Not all contractors are under the expectation that they will be asked to pay.

"It’s our understanding and our position that since we’re not benefiting from the tunnels, that no, we’re not paying for that," said Roland Sanford, general manager of the Solano County Water Agency, located between San Francisco and Sacramento, which draws its delta water from a different location than the southern users. "For those folks that are potential beneficiaries of the tunnels, they all have to make a decision as to whether they are in or out. We’ve just been kind of sitting on the sidelines."

Butte County, in the north of the state, wants language in its State Water Project contract extension that would insulate it from the project’s costs, but it has not been able to reach agreement with the state over several years of talks. The county has sued the state over the tunnels’ expected environmental effects and is also challenging the proposed issuance of bonds to fund the project, as the state applied for court permission to do in July.

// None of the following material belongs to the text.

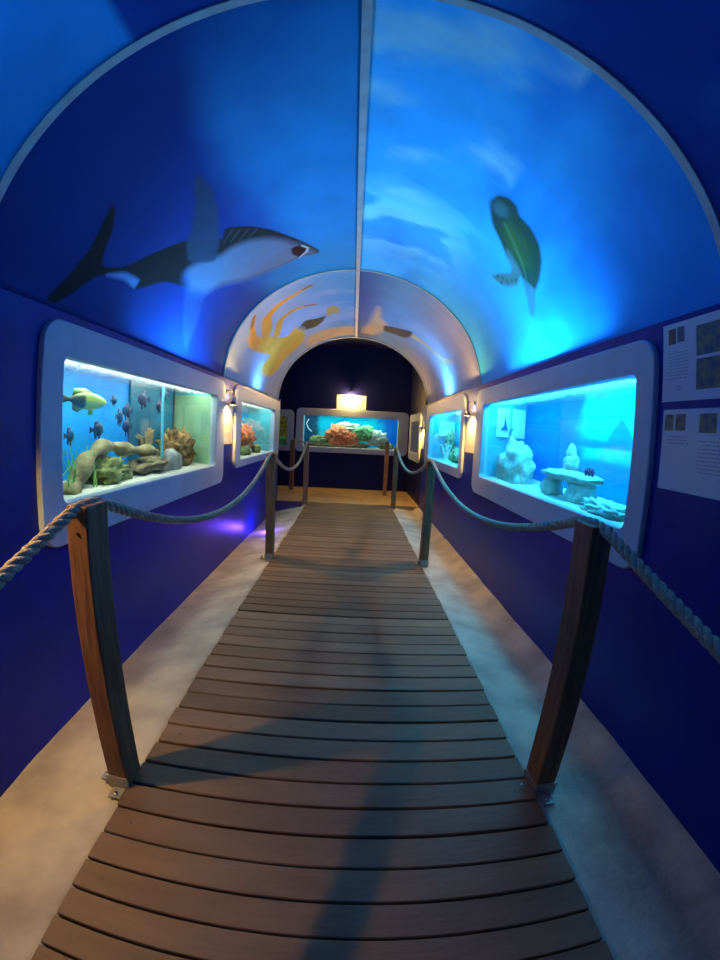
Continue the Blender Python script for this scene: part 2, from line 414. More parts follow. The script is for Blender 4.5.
rope('rail_rope','thick twisted rope of the right rail, sagging from post to post',
     [P(xr,-1.38,zr),P(xr,.945,zr),P(.607,3.217,zr),P(.596,5.745,zr)],[.215*S,.20*S,.215*S])
rope('barrier_rope','rope slung low across the front of the end tank',
     [P(-.995,6.99,zr+.012),P(.555,6.845,zr+.05)],[.10*S],.016)
# ------------------------------------------------------------------ aquaria
def rrect(u0,u1,v0,v1,r,n=6):
    pts=[]
    for cu,cv,a0 in ((u1-r,v1-r,0),(u0+r,v1-r,90),(u0+r,v0+r,180),(u1-r,v0+r,270)):
        for i in range(n+1):
            a=math.radians(a0+90*i/n); pts.append((cu+r*math.cos(a),cv+r*math.sin(a)))
    return pts
def aquarium(label, wall, plane, outer, g, lampm, backm, depth=.34, sidem=None, name='aquarium'):
    # wall: 'L','R','E'. outer/g = (u0,u1,z0,z1); u runs along y on side walls and along x on the end wall
    sgn={'L':1,'R':-1,'E':-1}[wall]       # direction into the room along the normal axis
    def W(u,v,d):                          # d = distance into the room
        return P(plane+sgn*d,u,v) if wall!='E' else P(u,plane+sgn*d,v)
    def bx(bm,u0,u1,d0,d1,v0,v1):
        v=[bm.verts.new(W(u,w,d)) for u in (u0,u1) for d in (d0,d1) for w in (v0,v1)]
        for f in ((0,1,3,2),(4,6,7,5),(0,4,5,1),(2,3,7,6),(0,2,6,4),(1,5,7,3)): bm.faces.new([v[i] for i in f])
    base=W((g[0]+g[1])/2,g[2],-.1)
    t=thing(name,label,'aquarium',base) if label else None
    if t is None:  # no label: unseen tank, added for its light
        t=bpy.data.objects.new('unseen_tank_1' if wall=='L' else 'unseen_tank_2',None); C.objects.link(t); t.location=base; t['kind']='structure'; bpy.context.view_layer.update()
    # raised surround
    fr=bmesh.new(); th=.022
    o_=rrect(*outer,.085); i_=rrect(*g,.030); n=len(o_)
    loops=[]
    for pts,d in ((o_,0.0005),(o_,th-.004),(rrect(outer[0]+.004,outer[1]-.004,outer[2]+.004,outer[3]-.004,.081),th),(rrect(g[0]-.004,g[1]+.004,g[2]-.004,g[3]+.004,.034),th),(i_,th-.004),(i_,-.03)):
        loops.append([fr.verts.new(W(u,v,d)) for u,v in pts])
    for a,b in zip(loops,loops[1:]):
        for k in range(n): fr.faces.new((a[k],a[(k+1)%n],b[(k+1)%n],b[k]))
    obj('surround',fr,M['frame'],t)
    gb=bmesh.new(); q=[gb.verts.new(W(u,v,-.012)) for u,v in rrect(g[0]+.001,g[1]-.001,g[2]+.001,g[3]-.001,.029)]; gb.faces.new(q)
    obj('glass_pane',gb,M['glass'],t)
    u0,u1,v0,v1=g[0]-.03,g[1]+.03,g[2]-.03,g[3]+.075
    b=bmesh.new(); bx(b,u0,u1,-depth-.012,-depth,v0,v1); obj('backdrop',b,backm,t)
    b=bmesh.new()
    bx(b,u0-.012,u0,-depth-.012,-.031,v0,v1); bx(b,u1,u1+.012,-depth-.012,-.031,v0,v1); bx(b,u0-.012,u1+.012,-depth-.012,-.031,v0-.012,v0); 
    obj('tank_shell',b,sidem or M['tankside'],t)
    b=bmesh.new(); bx(b,u0-.012,u1+.012,-depth-.012,-.031,v1,v1+.012); obj('hood',b,M['black'],t)
    b=bmesh.new(); bx(b,u0+.03,u1-.03,-.15,-.035,v1-.012,v1-.004); obj('lamp_strip',b,lampm,t)
    # rippled water surface, just above the top edge of the opening
    b=bmesh.new(); nu=int((u1-u0)/.02); nd=10; rows=[]
    for i in range(nu+1):
        row=[]
        for j in range(nd+1):
            u=u0+(u1-u0)*i/nu; d=-.032-(depth-.033)*j/nd
            p=W(u,g[3]+.008,d); p.z+=noise.noise(p*14)*.006; row.append(b.verts.new(p))
        rows.append(row)
    for i in range(nu):
        for j in range(nd): b.faces.new((rows[i][j],rows[i+1][j],rows[i+1][j+1],rows[i][j+1]))
    obj('water_surface',b,water,t,smooth=True)
    b=bmesh.new(); rows=[]; nu=int((u1-u0)/.03); nd=8
    for i in range(nu+1):
        row=[]
        for j in range(nd+1):
            u=u0+(u1-u0)*i/nu; d=-.032-(depth-.033)*j/nd
            p=W(u,g[2]-.004+.02*j/nd,d); p.z+=noise.noise(p*6)*.012; row.append(b.verts.new(p))
        rows.append(row)
    for i in range(nu):
        for j in range(nd): b.faces.new((rows[i][j],rows[i+1][j],rows[i+1][j+1],rows[i][j+1]))
    obj('sand_bed',b,M['sand'],t,smooth=True)
    return t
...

"It’s kind of kept pushing it off, but now it’s coming to a head," said Paul Gosselin, Butte County’s director of water and resource conservation. "That’s why the pressure to line up on who’s going to pay and how this is going to unfold has become kind of confusing and kind of strange. Part of it is because there really isn’t a plan on how the funding is going to go."

The Planning and Conservation League, Southern California Watershed Alliance, Pacific Coast Federation of Fishermen’s Associations and Sierra Club sent a letter yesterday to the State Water Contractors, which represents 27 of the State Water Project’s 29 contractors, seeking more information about the funding plan.

"The idea that beneficiary pays is not true," said Barbara Barrigan-Parrilla, executive director of Restore the Delta, a group of Sacramento-area farmers and environmentalists.

"Everyone, including me, has been so distracted by Trump dismantling federal protections for the environment that they haven’t been keeping a close enough eye on what’s been going on. While everyone’s been distracted, Brown is just playing with the system to push the project."